François Passema, du Comité d’Action pour la Conquête de la Démocratie en Centrafrique : «Les forces Sangaris et celles de l’ONU refusent d’appliquer la résolution  n° 2149 qui prévoit le désarmement des criminels qui sévissent en RCA. Le peuple centrafricain a droit à la recomposition de son armée pour assurer sa sécurité. Le peuple centrafricain a droit au redéploiement de son administration sur l’ensemble du territoire, et à la protection de sa vie. On nous parle d’élections ! C’est une insulte aux populations, puisque les forces internationales ne font absolument rien pour assurer la sécurité. Les éléments de ces forces internationales ne font que s’entretenir avec ceux qui martyrisent les populations. Il faut que cela s’arrête. Nous sommes ici pour dire que Trop c’est trop. Nous exigeons le respect des peuples africains, quels qu’ils soient, et où qu’ils vivent.»

Obambe Gakosso, coordonateur de la section France de la Ligue Panafricaine UMOJA qui a 8 sections sur le territoire africain (Sénégal, Burundi, Mali, Niger, Burkina Faso, Côte d’Ivoire, et les 2 Congo) : «Tous, nous luttons pour l’idéal panafricain. Aujourd’hui, il y a de nombreux drapeaux nationaux, mais la Ligue Panafricaine va au-delà de ces territoires  «berlinois». En effet, lors de cette conférence, l’Occident a décidé de nos frontières sans l’accord des populations.

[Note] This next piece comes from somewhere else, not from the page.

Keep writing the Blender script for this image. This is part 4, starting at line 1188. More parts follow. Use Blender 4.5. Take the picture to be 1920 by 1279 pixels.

L’UMOJA veut aller vers les Etats Unis d’Afrique. Tous les frères et sœurs, de la Caraïbe à la Papouasie Nouvelle Guinée, sont les bienvenus au sein de notre Ligue Panafricaine. Cette marche africaine unitaire a lancé un signal fort aux dictateurs et aux gouvernements occidentaux. Tous les pays n’étaient pas représentés. Les drapeaux béninois, camerounais, équato-guinéen, malien, nigérien, sénégalais ou togolais n’ont pas flotté sur le boulevard. Etait-ce à cause des fêtes ? Etait-ce parce que la situation politique est plus tolérable au pays ?  Sont-ils arrivés en fin de parcours ?  Peut-être faisait-il simplement trop froid.